-- start --

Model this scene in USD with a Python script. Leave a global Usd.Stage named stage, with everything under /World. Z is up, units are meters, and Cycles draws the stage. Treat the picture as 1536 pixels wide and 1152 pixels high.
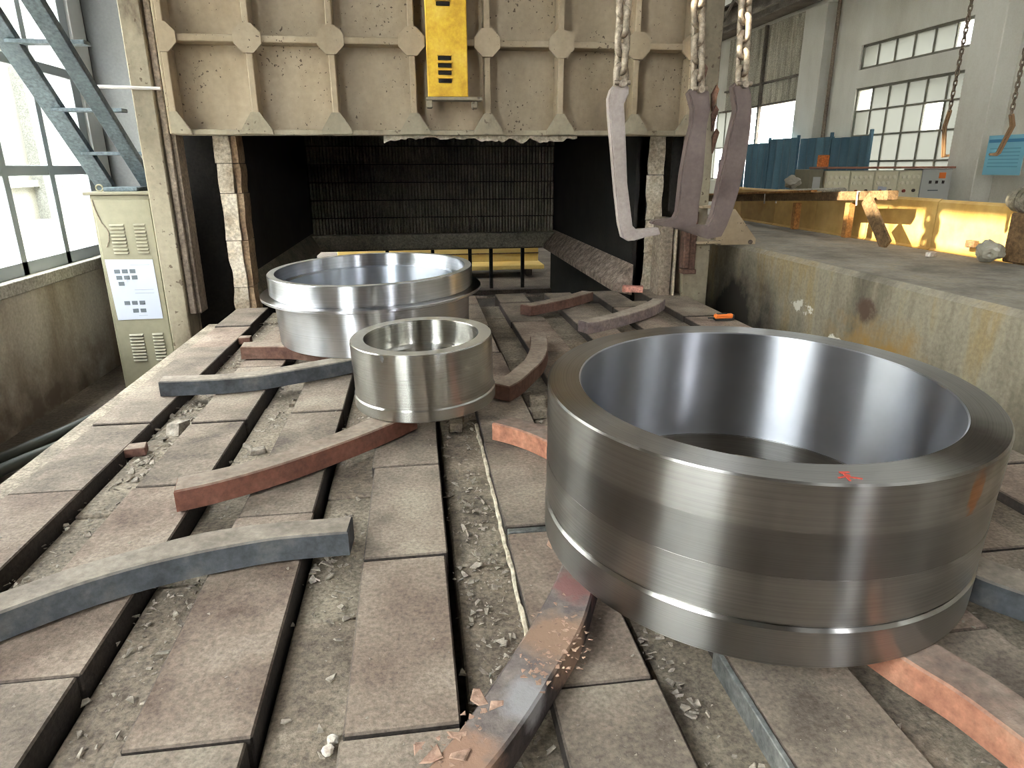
import math, random
import numpy as np, trimesh
import shapely.geometry as sg
import usdkit
from meshkit import noise
from pxr import Usd, UsdGeom, UsdLux, UsdShade, Gf, Sdf

stage = Usd.Stage.CreateInMemory()
UsdGeom.SetStageUpAxis(stage, 'Z'); UsdGeom.SetStageMetersPerUnit(stage, 1.0)
UsdGeom.Xform.Define(stage, '/World'); UsdGeom.Scope.Define(stage, '/World/Looks')
rng = np.random.default_rng(7); random.seed(7)
H = 0.65                                   # top of the furnace car above the hall floor

# ---------------------------------------------------------------- camera, sky, sun, exposure
YAW, PITCH, ROLL = map(math.radians, (7.885, 17.948, -0.247))
fw = np.array([math.sin(YAW)*math.cos(PITCH), math.cos(YAW)*math.cos(PITCH), -math.sin(PITCH)])
r0 = np.array([math.cos(YAW), -math.sin(YAW), 0.]); u0 = np.cross(r0, fw)
rt = r0*math.cos(ROLL)+u0*math.sin(ROLL); up = -r0*math.sin(ROLL)+u0*math.cos(ROLL)
cam = UsdGeom.Camera.Define(stage, '/World/camera')
cam.CreateHorizontalApertureAttr(36.0); cam.CreateVerticalApertureAttr(27.0)
cam.CreateFocalLengthAttr(36.0*1005.573/1536); cam.CreateClippingRangeAttr((0.05, 300.0))
m = np.eye(4); m[0, :3], m[1, :3], m[2, :3], m[3, :3] = rt, up, -fw, (0, 0, 1.65)
cam.AddTransformOp().Set(Gf.Matrix4d(m.tolist()))
cam.CreateExposureAttr(1.15)
sky = UsdLux.DomeLight.Define(stage, '/World/sky')
sky.CreateColorAttr(Gf.Vec3f(0.93, 0.96, 1.0)); sky.CreateIntensityAttr(6.0)
SUN_EL, SUN_AZ = math.radians(29), math.radians(20)   # the sun stands behind the left wall
sd = np.array([math.cos(SUN_EL)*math.cos(SUN_AZ), math.cos(SUN_EL)*math.sin(SUN_AZ), -math.sin(SUN_EL)])
sun = UsdLux.DistantLight.Define(stage, '/World/sun')
sun.CreateAngleAttr(0.6); sun.CreateNormalizeAttr(True); sun.CreateIntensityAttr(4.0); sun.CreateColorAttr(Gf.Vec3f(1.0, 0.86, 0.66))
zb = -sd; xb = np.cross([0, 0, 1.], zb); xb /= np.linalg.norm(xb); yb = np.cross(zb, xb)
ms = np.eye(4); ms[0, :3], ms[1, :3], ms[2, :3] = xb, yb, zb
sun.AddTransformOp().Set(Gf.Matrix4d(ms.tolist()))

# ---------------------------------------------------------------- helpers
def lin(c):
    c = np.asarray(c, float)/255.; return np.where(c < .04045, c/12.92, ((c+.055)/1.055)**2.4)
LOOK = '/World/Looks/'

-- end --

WHAT YOU HAVE TO DO:
Quote, please, every line of the material above from its start through the line that has "from pxr import", reproducing the words exactly and dropping any images.

REPLY:
Model this scene in USD with a Python script. Leave a global Usd.Stage named stage, with everything under /World. Z is up, units are meters, and Cycles draws the stage. Treat the picture as 1536 pixels wide and 1152 pixels high.
import math, random
import numpy as np, trimesh
import shapely.geometry as sg
import usdkit
from meshkit import noise
from pxr import Usd, UsdGeom, UsdLux, UsdShade, Gf, Sdf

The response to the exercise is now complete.